• PROVIDED DATA:
• • •

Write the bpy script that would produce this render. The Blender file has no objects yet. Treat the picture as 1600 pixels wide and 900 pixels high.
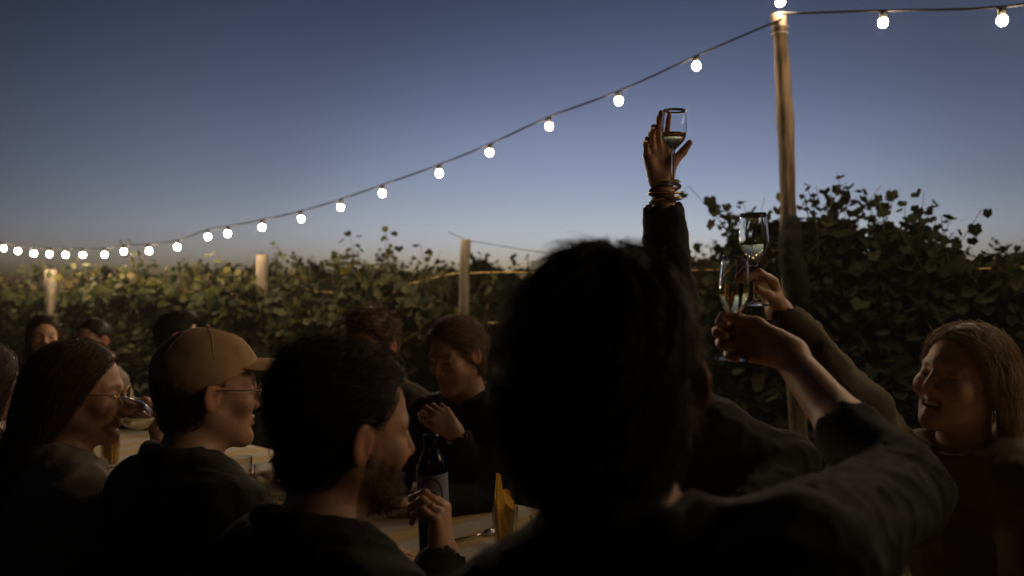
import bpy, math, random
import numpy as np
from mathutils import Vector, Matrix

random.seed(7)
RNG = np.random.default_rng(7)
sc = bpy.context.scene
COL = sc.collection
R = math.radians

# ------------------------------------------------------------------ camera
EYE = 1.42
FPX = 1600 * 30.0 / 36.0
cam_d = bpy.data.cameras.new('camera')
cam_d.lens = 30.0
cam_d.sensor_width = 36.0
cam_d.clip_start = 0.02
cam_d.clip_end = 3000
cam_d.dof.use_dof = True
cam_d.dof.focus_distance = 2.0
cam_d.dof.aperture_fstop = 2.8
cam = bpy.data.objects.new('camera', cam_d)
COL.objects.link(cam)
cam.location = (0, 0, EYE)
cam.rotation_euler = (R(90), 0, 0)
sc.camera = cam

# ------------------------------------------------------------------ dusk sky (the sun is five degrees below the horizon)
world = bpy.data.worlds.new('World')
sc.world = world
world.use_nodes = True
wn = world.node_tree
bg = wn.nodes['Background']
sky = wn.nodes.new('ShaderNodeTexSky')
sky.sky_type = 'NISHITA'
sky.sun_disc = False
sky.sun_elevation = R(-5)
sky.sun_rotation = R(7)
sky.air_density = 0.6
sky.dust_density = 1.0
sky.ozone_density = 1.0
wtc = wn.nodes.new('ShaderNodeTexCoord')
wsp = wn.nodes.new('ShaderNodeSeparateXYZ')
wn.links.new(wtc.outputs['Generated'], wsp.inputs[0])
wrp = wn.nodes.new('ShaderNodeValToRGB')           # afterglow balance by height above the horizon
el = wrp.color_ramp.elements
stops = ((0.0, (0.44, 0.56, 1.0)), (0.035, (0.55, 0.60, 0.98)), (0.07, (0.66, 0.64, 0.81)), (0.10, (0.67, 0.62, 0.71)), (0.18, (0.73, 0.63, 0.69)), (0.25, (0.65, 0.57, 0.63)), (0.32, (0.56, 0.51, 0.58)), (0.6, (0.5, 0.47, 0.54)))
while len(el) < len(stops):
    el.new(0.5)
for e_, (p_, c_) in zip(el, stops):
    e_.position = p_
    e_.color = (*c_, 1)
wn.links.new(wsp.outputs[2], wrp.inputs[0])
wmx = wn.nodes.new('ShaderNodeMix')
wmx.data_type = 'RGBA'
wmx.blend_type = 'MULTIPLY'
wmx.inputs[0].default_value = 1.0
wn.links.new(sky.outputs[0], wmx.inputs[6])
wn.links.new(wrp.outputs[0], wmx.inputs[7])
# the twilight arch: glow fades away from the point where the sun went down
wvm = wn.nodes.new('ShaderNodeVectorMath')
wvm.operation = 'DOT_PRODUCT'
wvm.inputs[1].default_value = (math.sin(R(7)), math.cos(R(7)), 0)
wn.links.new(wtc.outputs['Generated'], wvm.inputs[0])
wr2 = wn.nodes.new('ShaderNodeValToRGB')
wr2.color_ramp.interpolation = 'EASE'
e2 = wr2.color_ramp.elements
for p_ in (0.5, 0.5):
    e2.new(p_)
for e_, (p_, c_) in zip(e2, ((0.0, 0.42), (0.70, 0.40), (0.90, 0.68), (1.0, 1.04))):
    e_.position = p_
    e_.color = (c_, c_, c_, 1)
wn.links.new(wvm.outputs['Value'], wr2.inputs[0])
wm2 = wn.nodes.new('ShaderNodeMix')
wm2.data_type = 'RGBA'
wm2.blend_type = 'MULTIPLY'
wm2.inputs[0].default_value = 1.0
wn.links.new(wmx.outputs[2], wm2.inputs[6])
wn.links.new(wr2.outputs[0], wm2.inputs[7])
wnz = wn.nodes.new('ShaderNodeTexNoise')           # faint uneven high haze
wnz.inputs['Scale'].default_value = 2.6
wnz.inputs['Detail'].default_value = 5
wmp = wn.nodes.new('ShaderNodeMapping')
wmp.inputs['Scale'].default_value = (1, 1, 3.5)
wn.links.new(wtc.outputs['Generated'], wmp.inputs[0])
wn.links.new(wmp.outputs[0], wnz.inputs['Vector'])
wr3 = wn.nodes.new('ShaderNodeMapRange')
wr3.inputs[1].default_value = 0.3
wr3.inputs[2].default_value = 0.75
wr3.inputs[3].default_value = 0.955
wr3.inputs[4].default_value = 1.05
wn.links.new(wnz.outputs[0], wr3.inputs[0])
wm3 = wn.nodes.new('ShaderNodeVectorMath')
wm3.operation = 'SCALE'
wn.links.new(wm2.outputs[2], wm3.inputs[0])
wn.links.new(wr3.outputs[0], wm3.inputs['Scale'])
wn.links.new(wm3.outputs[0], bg.inputs[0])
bg.inputs[1].default_value = 0.30

# ------------------------------------------------------------------ exposure and render settings
sc.view_settings.view_transform = 'Standard'
sc.view_settings.look = 'None'
sc.view_settings.gamma = 1.0
sc.view_settings.exposure = 4.0
sc.render.engine = 'CYCLES'
sc.cycles.use_denoising = True
sc.cycles.caustics_reflective = False
sc.cycles.caustics_refractive = False
sc.cycles.sample_clamp_indirect = 1.5
sc.cycles.max_bounces = 10
sc.cycles.diffuse_bounces = 3
sc.cycles.glossy_bounces = 4
sc.cycles.transmission_bounces = 10
sc.cycles.transparent_max_bounces = 20

BULB_STRENGTH = 46.0
BULB_COLOUR = (1.0, 0.74, 0.46)


def at(px, py, y):
    return np.array([(px - 800) / FPX * y, y, EYE - (py - 450) / FPX * y])


# ------------------------------------------------------------------ materials
def principled(name):
    m = bpy.data.materials.new(name)
    m.use_nodes = True
    return m, m.node_tree, m.node_tree.nodes['Principled BSDF']


def mat(name, col, rough=0.6, noise=0.25, scale=20.0, bump=0.0, bscale=None, metal=0.0, spec=0.5, stretch=(1, 1, 1)):
    m, nt, b = principled(name)
    tc = nt.nodes.new('ShaderNodeTexCoord')
    mp = nt.nodes.new('ShaderNodeMapping')
    mp.inputs['Scale'].default_value = stretch
    nt.links.new(tc.outputs['Object'], mp.inputs[0])
    n = nt.nodes.new('ShaderNodeTexNoise')
    n.inputs['Scale'].default_value = scale
    n.inputs['Detail'].default_value = 6
    nt.links.new(mp.outputs[0], n.inputs['Vector'])
    cr = nt.nodes.new('ShaderNodeValToRGB')
    cr.color_ramp.elements[0].position = 0.3
    cr.color_ramp.elements[1].position = 0.7
    cr.color_ramp.elements[0].color = [c * (1 - noise) for c in col] + [1]
    cr.color_ramp.elements[1].color = [min(1, c * (1 + noise)) for c in col] + [1]
    nt.links.new(n.outputs[0], cr.inputs[0])
    nt.links.new(cr.outputs[0], b.inputs['Base Color'])
    b.inputs['Roughness'].default_value = rough
    b.inputs['Metallic'].default_value = metal
    b.inputs['Specular IOR Level'].default_value = spec
    if bump:
        n2 = nt.nodes.new('ShaderNodeTexNoise')
        n2.inputs['Scale'].default_value = bscale or scale * 4
        n2.inputs['Detail'].default_value = 5
        nt.links.new(mp.outputs[0], n2.inputs['Vector'])
        bp = nt.nodes.new('ShaderNodeBump')
        bp.inputs['Strength'].default_value = bump
        bp.inputs['Distance'].default_value = 0.01
        nt.links.new(n2.outputs[0], bp.inputs['Height'])
        nt.links.new(bp.outputs[0], b.inputs['Normal'])
    return m


def cloth_mat(name, col, rough=0.9, weave=420.0, sheen=0.03):
    m = mat(name, col, rough, 0.22, 9.0, 0.35, weave, spec=0.25)
    b = m.node_tree.nodes['Principled BSDF']
    b.inputs['Sheen Weight'].default_value = sheen
    b.inputs['Sheen Roughness'].default_value = 0.6
    return m


def attr_mat(name, rough, sss=0.0, spec=0.5, bump=0.0, bscale=300, mottle=0.12):
    """colour comes from the mesh's own colour attribute, broken up by noise"""
    m, nt, b = principled(name)
    a = nt.nodes.new('ShaderNodeAttribute')
    a.attribute_name = 'Col'
    n = nt.nodes.new('ShaderNodeTexNoise')
    n.inputs['Scale'].default_value = 60
    n.inputs['Detail'].default_value = 4
    tc = nt.nodes.new('ShaderNodeTexCoord')
    nt.links.new(tc.outputs['Object'], n.inputs['Vector'])
    hv = nt.nodes.new('ShaderNodeHueSaturation')
    mr = nt.nodes.new('ShaderNodeMapRange')
    mr.inputs[3].default_value = 1 - mottle
    mr.inputs[4].default_value = 1 + mottle
    mr.inputs[1].default_value = 0.3
    mr.inputs[2].default_value = 0.7
    nt.links.new(n.outputs[0], mr.inputs[0])
    nt.links.new(mr.outputs[0], hv.inputs['Value'])
    nt.links.new(a.outputs['Color'], hv.inputs['Color'])
    nt.links.new(hv.outputs[0], b.inputs['Base Color'])
    b.inputs['Roughness'].default_value = rough
    b.inputs['Specular IOR Level'].default_value = spec
    if sss:
        b.inputs['Subsurface Weight'].default_value = sss
        b.inputs['Subsurface Radius'].default_value = (1.0, 0.35, 0.2)
        b.inputs['Subsurface Scale'].default_value = 0.006
    if bump:
        n2 = nt.nodes.new('ShaderNodeTexNoise')
        n2.inputs['Scale'].default_value = bscale
        nt.links.new(tc.outputs['Object'], n2.inputs['Vector'])
        bp = nt.nodes.new('ShaderNodeBump')
        bp.inputs['Strength'].default_value = bump
        bp.inputs['Distance'].default_value = 0.004
        nt.links.new(n2.outputs[0], bp.inputs['Height'])
        nt.links.new(bp.outputs[0], b.inputs['Normal'])
    return m


def glass_mat(name, tint=(1, 1, 1), rough=0.0, ior=1.48):
    m, nt, b = principled(name)
    b.inputs['Base Color'].default_value = (*tint, 1)
    b.inputs['Transmission Weight'].default_value = 1.0
    b.inputs['IOR'].default_value = ior
    n = nt.nodes.new('ShaderNodeTexNoise')
    n.inputs['Scale'].default_value = 35
    mr = nt.nodes.new('ShaderNodeMapRange')
    mr.inputs[3].default_value = rough
    mr.inputs[4].default_value = rough + 0.05
    nt.links.new(n.outputs[0], mr.inputs[0])
    nt.links.new(mr.outputs[0], b.inputs['Roughness'])
    return m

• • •

Reproduce exactly the run of lines that opens the listing and closes with the line holding "R = math.radians". Pictures are excluded.

• TASK ANSWER:
Write the bpy script that would produce this render. The Blender file has no objects yet. Treat the picture as 1600 pixels wide and 900 pixels high.
import bpy, math, random
import numpy as np
from mathutils import Vector, Matrix

random.seed(7)
RNG = np.random.default_rng(7)
sc = bpy.context.scene
COL = sc.collection
R = math.radians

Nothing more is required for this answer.